• [RECORDS]
======
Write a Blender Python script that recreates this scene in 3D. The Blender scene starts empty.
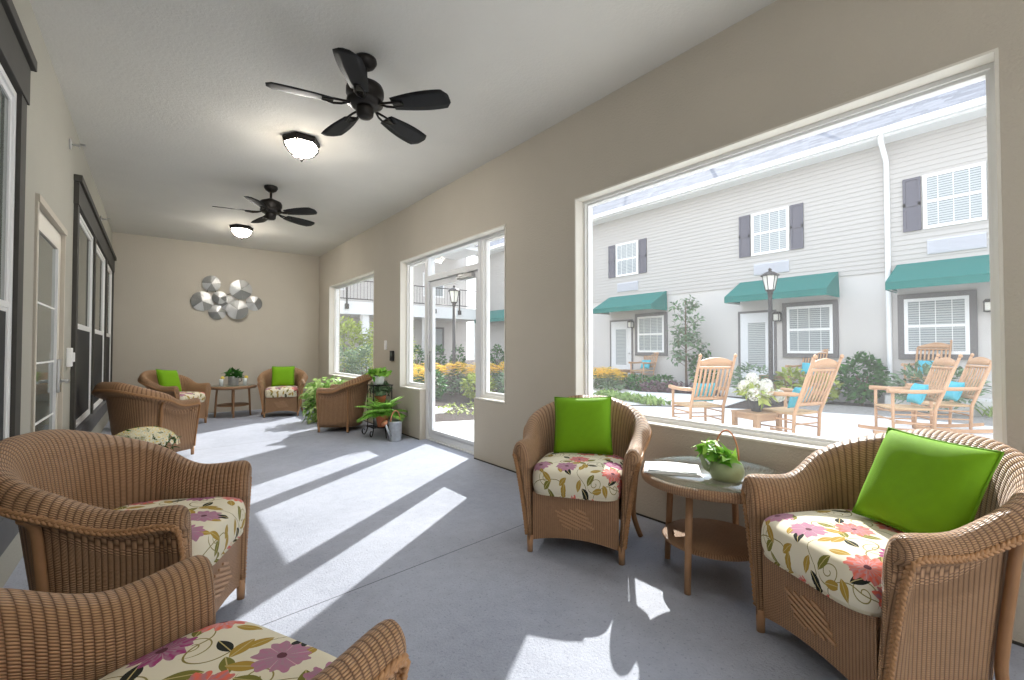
import bpy, bmesh, math, random
from mathutils import Vector, Matrix
C = bpy.context.scene.collection
PI = math.pi
rng = random.Random(7)

# ------------------------------------------------------------------ materials
class X:
    """A scalar socket with arithmetic that grows math nodes."""
    def __init__(s, nt, v): s.nt, s.v = nt, v
    def _m(s, op, *a):
        n = s.nt.nodes.new('ShaderNodeMath'); n.operation = op
        for i, q in enumerate((s,) + a):
            q = q.v if isinstance(q, X) else q
            if isinstance(q, (int, float)): n.inputs[i].default_value = q
            else: s.nt.links.new(q, n.inputs[i])
        return X(s.nt, n.outputs[0])
    def __add__(s, o): return s._m('ADD', o)
    __radd__ = __add__
    def __sub__(s, o): return s._m('SUBTRACT', o)
    def __rsub__(s, o): return (s * -1) + o
    def __mul__(s, o): return s._m('MULTIPLY', o)
    __rmul__ = __mul__
    def __truediv__(s, o): return s._m('DIVIDE', o)
    def lt(s, o): return s._m('LESS_THAN', o)
    def gt(s, o): return s._m('GREATER_THAN', o)
    def sin(s): return s._m('SINE')
    def cos(s): return s._m('COSINE')
    def abs(s): return s._m('ABSOLUTE')
    def floor(s): return s._m('FLOOR')
    def fract(s): return s._m('FRACT')
    def sqrt(s): return s._m('SQRT')
    def pow(s, o): return s._m('POWER', o)
    def max(s, o): return s._m('MAXIMUM', o)
    def min(s, o): return s._m('MINIMUM', o)
    def atan2(s, o): return s._m('ARCTAN2', o)

class Mat:
    def __init__(s, name, col=(.8, .8, .8), rough=.6, metal=0, spec=.3):
        s.m = bpy.data.materials.new(name); s.m.use_nodes = True
        s.nt = s.m.node_tree; s.b = s.nt.nodes['Principled BSDF']
        s.set('Base Color', (*col, 1)); s.set('Roughness', rough); s.set('Metallic', metal)
        s.set('Specular IOR Level', spec)
    def set(s, k, v):
        v = v.v if isinstance(v, X) else v
        if isinstance(v, bpy.types.NodeSocket): s.nt.links.new(v, s.b.inputs[k])
        else: s.b.inputs[k].default_value = v
    def node(s, t, **kw):
        n = s.nt.nodes.new(t)
        for k, v in kw.items(): setattr(n, k, v)
        return n
    def link(s, a, b): s.nt.links.new(a.v if isinstance(a, X) else a, b)
    def coords(s, kind='Object'):
        t = s.node('ShaderNodeTexCoord'); p = s.node('ShaderNodeSeparateXYZ')
        s.link(t.outputs[kind], p.inputs[0])
        return t.outputs[kind], [X(s.nt, o) for o in p.outputs]
    def noise(s, scale, detail=3, vec=None, rough=.55, out='Fac'):
        n = s.node('ShaderNodeTexNoise'); n.inputs['Scale'].default_value = scale
        n.inputs['Detail'].default_value = detail; n.inputs['Roughness'].default_value = rough
        s.link(vec if vec is not None else s.coords()[0], n.inputs['Vector'])
        return X(s.nt, n.outputs[out])
    def mix(s, f, a, b):
        n = s.node('ShaderNodeMix', data_type='RGBA')
        for i, q in ((0, f), (6, a), (7, b)):
            q = q.v if isinstance(q, X) else q
            if isinstance(q, tuple): n.inputs[i].default_value = (*q, 1)
            elif isinstance(q, (int, float)): n.inputs[i].default_value = q
            else: s.nt.links.new(q, n.inputs[i])
        return n.outputs[2]
    def bump(s, h, dist=.01, strength=1):
        n = s.node('ShaderNodeBump'); n.inputs['Distance'].default_value = dist
        n.inputs['Strength'].default_value = strength
        s.link(h, n.inputs['Height']); s.nt.links.new(n.outputs[0], s.b.inputs['Normal'])
    def vec(s, x, y, z=0.):
        n = s.node('ShaderNodeCombineXYZ')
        for i, q in enumerate((x, y, z)):
            if isinstance(q, X): s.link(q, n.inputs[i])
            else: n.inputs[i].default_value = q
        return n.outputs[0]
    def isl(s):
        return X(s.nt, s.node('ShaderNodeNewGeometry').outputs['Random Per Island'])

def plain(name, col, rough=.6, metal=0, spec=.3, vary=0, scale=8, bump=0, bscale=60):
    m = Mat(name, col, rough, metal, spec)
    if vary:
        n = m.noise(scale)
        m.set('Base Color', m.mix(n, tuple(c * (1 - vary) for c in col), tuple(min(1, c * (1 + vary)) for c in col)))
    if bump: m.bump(m.noise(bscale, 4), bump)
    return m.m

def wicker(name, light, dark, rib=.0178, weft=.0082, depth=.0045):
    m = Mat(name, rough=.45, spec=.35)
    _, (u, v, _z) = m.coords('UV')
    k = (u / rib).floor()
    r = ((u / rib).fract() * PI).sin()
    par = (k * .5).fract() * 1.0
    w = (((v / weft) + par).fract() * PI).sin()
    h = r.pow(.5) * (w.pow(.75) * .85 + .15)
    n = m.noise(35, 2)
    c1 = m.mix(n, tuple(c * .82 for c in light), tuple(c * 1.15 for c in light))
    f = (h * 1.25 - .06).max(0.).min(1.)
    m.set('Base Color', m.mix(f, dark, c1))  # shade in the gaps between strands is put into the colour
    m.bump(h, depth, .9)
    return m.m

def floral():
    m = Mat('floral_cushion_fabric', rough=.85, spec=.15)
    _, (u0, v0, _z) = m.coords('UV')
    S = 5.2
    def vor(scale, rnd, off):
        n = m.node('ShaderNodeTexVoronoi', voronoi_dimensions='2D', feature='F1')
        n.inputs['Scale'].default_value = 1; n.inputs['Randomness'].default_value = rnd
        px, py = u0 * scale + off, v0 * scale + off * .37
        m.link(m.vec(px, py), n.inputs['Vector'])
        a = m.node('ShaderNodeSeparateXYZ'); m.link(n.outputs['Position'], a.inputs[0])
        b = m.node('ShaderNodeSeparateColor'); m.link(n.outputs['Color'], b.inputs[0])
        dx, dy = px - X(m.nt, a.outputs[0]), py - X(m.nt, a.outputs[1])
        q = [X(m.nt, o) for o in b.outputs[:3]]
        an = q[0] * 6.283
        x = dx * an.cos() + dy * an.sin(); y = dy * an.cos() - dx * an.sin()
        return x, y, (x * x + y * y).sqrt(), y.atan2(x), q
    nz = m.noise(30, 3, m.vec(u0, v0)) - .5
    base = m.mix(m.noise(3, 2), (.76, .69, .53), (.82, .77, .62))
    # thin vine lines
    vn = m.noise(5.5, 0, m.vec(u0, v0))
    col = m.mix((vn - .5).abs().lt(.005), base, (.25, .20, .05))
    # curled tendrils
    x, y, r, a, q = vor(S * 1.15, .5, 13.3)
    sp = ((a / 6.283 + 1) - r * 6.5).fract()
    t = sp.lt(.14) * r.lt(.27) * r.gt(.03) * q[1].gt(.35)
    col = m.mix(t, col, (.30, .25, .08))
    # leaves: two layers of lens shapes
    for sc, off in ((S * 1.7, 4.1), (S * 1.5, 27.7)):
        x, y, r, a, q = vor(sc, .7, off)
        lens = (.135 - x * x * 1.45) - y.abs()
        leaf = lens.gt(0.) * q[1].gt(.08)
        c = m.mix(q[2].gt(.3), (.022, .025, .020), m.mix(q[2].gt(.62), (.20, .19, .04), (.42, .27, .05)))
        c = m.mix(y.abs().lt(.012), c, (.55, .45, .20))
        col = m.mix(leaf, col, c)
    # flowers
    x, y, r, a, q = vor(S, .5, 0.)
    pet = ((a * 3.).sin().abs()).sqrt() * .09 + .235 + ((a * 13.).sin() * .5 + nz * 2.2) * .055
    fl = r.lt(pet)
    pal = m.mix(q[1].gt(.33), (.46, .20, .30), (.80, .17, .11))
    pal = m.mix(q[1].gt(.8), pal, (.36, .05, .19))
    inn = m.mix(q[2].gt(.5), (.62, .34, .36), (.40, .24, .30))
    streak = ((a * 14 + nz * 10).sin() * .5 + .5) * .75
    c = m.mix(streak, pal, inn)
    c = m.mix((r + nz * .12).lt(pet * .58), c, m.mix(streak, inn, pal))
    c = m.mix((r + nz * .1).lt(.055), c, (.14, .05, .07))
    pet2 = ((a * 3.).sin().abs()).sqrt()
    c = m.mix(pet2.lt(.25) * r.gt(.09), c, m.mix(.5, c, (.80, .62, .55)))
    col = m.mix(fl * q[0].gt(.12), col, c)
    m.set('Base Color', col)
    m.bump(m.noise(400, 1), .0006)
    return m.m

def leafmat(name, a, b, rough=.5, trans=.25):
    m = Mat(name, a, rough, 0, .3)
    col = m.mix(m.isl(), a, b)
    m.set('Base Color', col)
    t = m.node('ShaderNodeBsdfTranslucent'); m.link(col, t.inputs[0])
    mx = m.node('ShaderNodeMixShader'); mx.inputs[0].default_value = trans
    m.link(m.b.outputs[0], mx.inputs[1]); m.link(t.outputs[0], mx.inputs[2])
    m.link(mx.outputs[0], m.nt.nodes['Material Output'].inputs[0])
    return m.m

def glassmat(name, tint=(.97, .98, .98), gloss=.0012, milk=0, power=5., top=.4):
    m = Mat(name); nt = m.nt
    tr = m.node('ShaderNodeBsdfTransparent'); tr.inputs[0].default_value = (*tint, 1)
    gl = m.node('ShaderNodeBsdfGlossy'); gl.inputs['Roughness'].default_value = .02
    lw = m.node('ShaderNodeLayerWeight')
    mx = m.node('ShaderNodeMixShader')
    m.link(X(nt, lw.outputs['Facing']).pow(power) * top + gloss, mx.inputs[0])
    m.link(tr.outputs[0], mx.inputs[1]); m.link(gl.outputs[0], mx.inputs[2])
    last = mx.outputs[0]
    if milk:      # pale veil mixed into the pane to imitate bright haze outdoors
        d = m.node('ShaderNodeBsdfTranslucent'); d.inputs[0].default_value = (1, 1, 1, 1)
        m2 = m.node('ShaderNodeMixShader'); m2.inputs[0].default_value = milk
        m.link(last, m2.inputs[1]); m.link(d.outputs[0], m2.inputs[2]); last = m2.outputs[0]
    m.link(last, nt.nodes['Material Output'].inputs[0])
    return m.m

def emit(name, col, s):
    m = Mat(name, (.9, .9, .9), .4)
    m.set('Emission Color', (*col, 1)); m.set('Emission Strength', s)
    return m.m

def stucco(name, col, bscale=70, d=.004):
    m = Mat(name, col, .9, 0, .15)
    n = m.noise(1.7, 4)
    m.set('Base Color', m.mix(n, tuple(c * .93 for c in col), tuple(c * 1.06 for c in col)))
    m.bump(m.noise(bscale, 5, rough=.6), d)
    return m.m

def floor_mat():
    m = Mat('painted_concrete_floor', rough=.62, spec=.25)
    vec, (x, y, z) = m.coords()
    big = m.noise(1.1, 4); fine = m.noise(85, 3, rough=.7); mid = m.noise(14, 4)
    f = (big * 1.0 + mid * .45 + fine * .4) - .42
    col = m.mix(f, (.245, .265, .325), (.475, .505, .59))
    pit = m.noise(60, 2, rough=.6).lt(.36)
    col = m.mix(pit * .28, col, (.10, .10, .12))
    # control joints scored into the slab
    j1 = (y - 2.2 - x * .11).abs().lt(.0035); j2 = (y - 6.55 - x * .11).abs().lt(.0035)
    col = m.mix(j1.max(j2) * .75, col, (.05, .05, .055))
    m.set('Base Color', col)
    m.bump(fine * .6 + mid * .4, .006)
    return m.m

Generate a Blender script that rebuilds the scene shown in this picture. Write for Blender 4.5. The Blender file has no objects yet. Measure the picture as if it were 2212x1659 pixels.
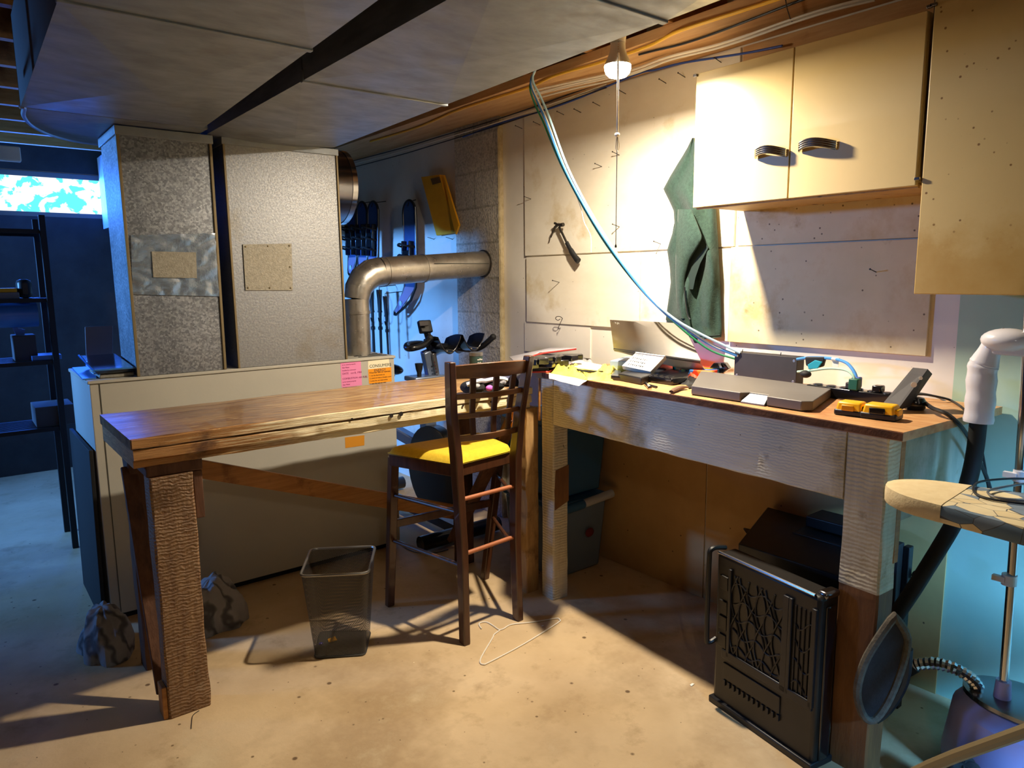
======
• [WHAT THE EXERCISE ASKS] Count how many lines above carry the word "scene". Only the number is required.

• [RESULT FOR THIS TASK] 3